● **Exercise**: Return all of the data exactly, with nothing left out but the pictures.
▶
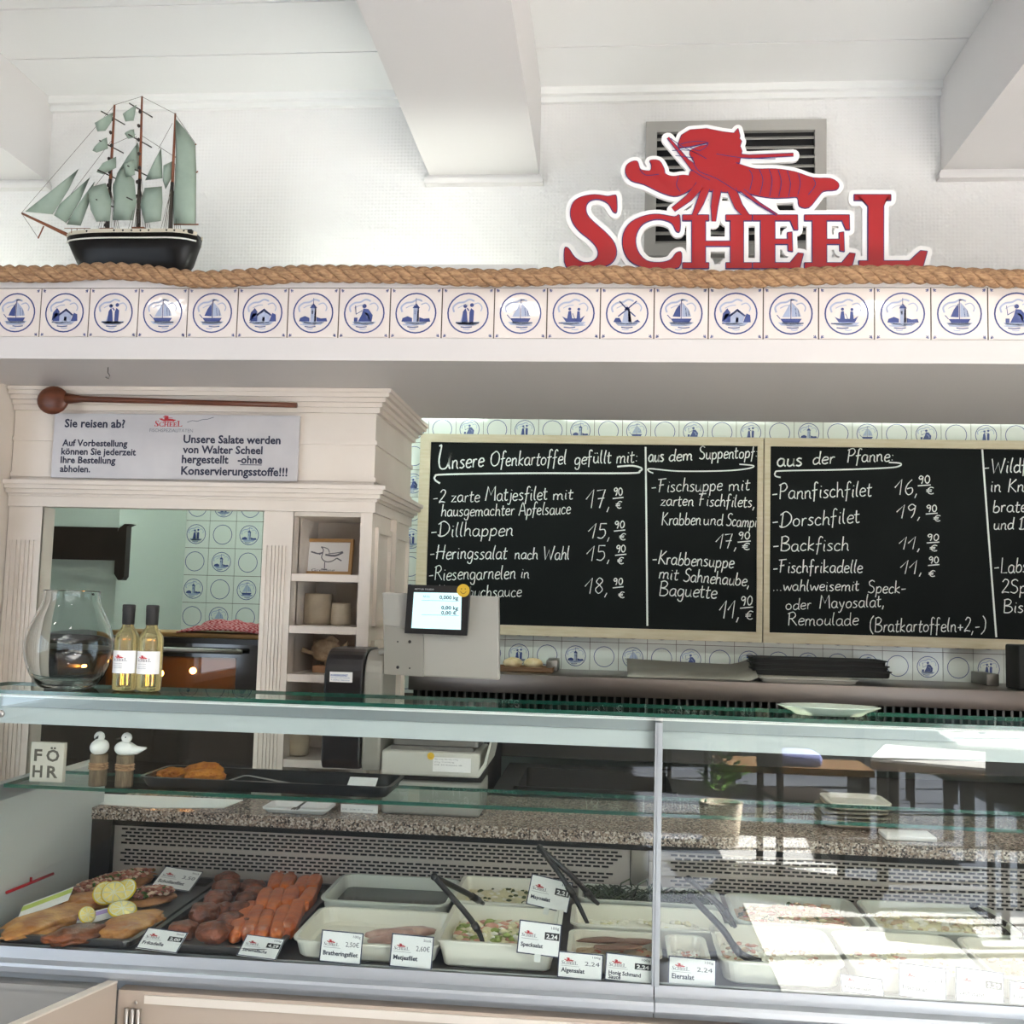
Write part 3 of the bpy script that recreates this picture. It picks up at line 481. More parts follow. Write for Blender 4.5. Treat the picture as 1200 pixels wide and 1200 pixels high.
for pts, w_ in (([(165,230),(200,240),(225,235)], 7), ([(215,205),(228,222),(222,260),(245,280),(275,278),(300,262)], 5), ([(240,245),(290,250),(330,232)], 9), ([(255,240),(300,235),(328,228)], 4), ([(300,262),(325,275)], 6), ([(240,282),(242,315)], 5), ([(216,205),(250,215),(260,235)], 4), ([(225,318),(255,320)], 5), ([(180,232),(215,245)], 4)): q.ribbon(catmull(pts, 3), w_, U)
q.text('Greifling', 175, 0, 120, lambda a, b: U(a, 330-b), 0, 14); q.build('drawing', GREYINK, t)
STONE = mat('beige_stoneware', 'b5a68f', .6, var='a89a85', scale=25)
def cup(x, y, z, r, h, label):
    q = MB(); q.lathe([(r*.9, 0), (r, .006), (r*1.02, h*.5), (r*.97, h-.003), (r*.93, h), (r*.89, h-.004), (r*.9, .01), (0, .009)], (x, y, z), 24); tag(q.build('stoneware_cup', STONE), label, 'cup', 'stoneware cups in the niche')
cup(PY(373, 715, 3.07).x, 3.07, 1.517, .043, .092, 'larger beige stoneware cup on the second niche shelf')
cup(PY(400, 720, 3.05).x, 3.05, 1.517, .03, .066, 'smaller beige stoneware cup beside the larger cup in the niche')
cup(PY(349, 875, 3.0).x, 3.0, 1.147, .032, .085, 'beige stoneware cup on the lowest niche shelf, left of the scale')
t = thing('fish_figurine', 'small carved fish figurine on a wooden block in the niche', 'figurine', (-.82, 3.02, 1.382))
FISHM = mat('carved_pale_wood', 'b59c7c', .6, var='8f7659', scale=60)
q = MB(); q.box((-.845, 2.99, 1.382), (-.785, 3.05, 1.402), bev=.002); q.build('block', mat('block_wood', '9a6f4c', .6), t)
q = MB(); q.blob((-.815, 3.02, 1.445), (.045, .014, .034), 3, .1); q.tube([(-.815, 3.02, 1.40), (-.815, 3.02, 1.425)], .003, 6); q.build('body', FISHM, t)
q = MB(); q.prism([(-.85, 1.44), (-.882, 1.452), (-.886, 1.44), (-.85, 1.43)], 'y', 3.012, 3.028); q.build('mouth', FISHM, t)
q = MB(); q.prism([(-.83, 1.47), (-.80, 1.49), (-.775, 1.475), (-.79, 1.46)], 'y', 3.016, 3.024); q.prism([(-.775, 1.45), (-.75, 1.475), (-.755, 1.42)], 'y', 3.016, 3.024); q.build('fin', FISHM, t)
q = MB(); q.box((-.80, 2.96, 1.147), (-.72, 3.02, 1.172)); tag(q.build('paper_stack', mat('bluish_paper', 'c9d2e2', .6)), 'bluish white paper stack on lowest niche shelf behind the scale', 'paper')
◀
● **Task solution**:
Write part 3 of the bpy script that recreates this picture. It picks up at line 481. More parts follow. Write for Blender 4.5. Treat the picture as 1200 pixels wide and 1200 pixels high.
for pts, w_ in (([(165,230),(200,240),(225,235)], 7), ([(215,205),(228,222),(222,260),(245,280),(275,278),(300,262)], 5), ([(240,245),(290,250),(330,232)], 9), ([(255,240),(300,235),(328,228)], 4), ([(300,262),(325,275)], 6), ([(240,282),(242,315)], 5), ([(216,205),(250,215),(260,235)], 4), ([(225,318),(255,320)], 5), ([(180,232),(215,245)], 4)): q.ribbon(catmull(pts, 3), w_, U)
q.text('Greifling', 175, 0, 120, lambda a, b: U(a, 330-b), 0, 14); q.build('drawing', GREYINK, t)
STONE = mat('beige_stoneware', 'b5a68f', .6, var='a89a85', scale=25)
def cup(x, y, z, r, h, label):
    q = MB(); q.lathe([(r*.9, 0), (r, .006), (r*1.02, h*.5), (r*.97, h-.003), (r*.93, h), (r*.89, h-.004), (r*.9, .01), (0, .009)], (x, y, z), 24); tag(q.build('stoneware_cup', STONE), label, 'cup', 'stoneware cups in the niche')
cup(PY(373, 715, 3.07).x, 3.07, 1.517, .043, .092, 'larger beige stoneware cup on the second niche shelf')
cup(PY(400, 720, 3.05).x, 3.05, 1.517, .03, .066, 'smaller beige stoneware cup beside the larger cup in the niche')
cup(PY(349, 875, 3.0).x, 3.0, 1.147, .032, .085, 'beige stoneware cup on the lowest niche shelf, left of the scale')
t = thing('fish_figurine', 'small carved fish figurine on a wooden block in the niche', 'figurine', (-.82, 3.02, 1.382))
FISHM = mat('carved_pale_wood', 'b59c7c', .6, var='8f7659', scale=60)
q = MB(); q.box((-.845, 2.99, 1.382), (-.785, 3.05, 1.402), bev=.002); q.build('block', mat('block_wood', '9a6f4c', .6), t)
q = MB(); q.blob((-.815, 3.02, 1.445), (.045, .014, .034), 3, .1); q.tube([(-.815, 3.02, 1.40), (-.815, 3.02, 1.425)], .003, 6); q.build('body', FISHM, t)
q = MB(); q.prism([(-.85, 1.44), (-.882, 1.452), (-.886, 1.44), (-.85, 1.43)], 'y', 3.012, 3.028); q.build('mouth', FISHM, t)
q = MB(); q.prism([(-.83, 1.47), (-.80, 1.49), (-.775, 1.475), (-.79, 1.46)], 'y', 3.016, 3.024); q.prism([(-.775, 1.45), (-.75, 1.475), (-.755, 1.42)], 'y', 3.016, 3.024); q.build('fin', FISHM, t)
q = MB(); q.box((-.80, 2.96, 1.147), (-.72, 3.02, 1.172)); tag(q.build('paper_stack', mat('bluish_paper', 'c9d2e2', .6)), 'bluish white paper stack on lowest niche shelf behind the scale', 'paper')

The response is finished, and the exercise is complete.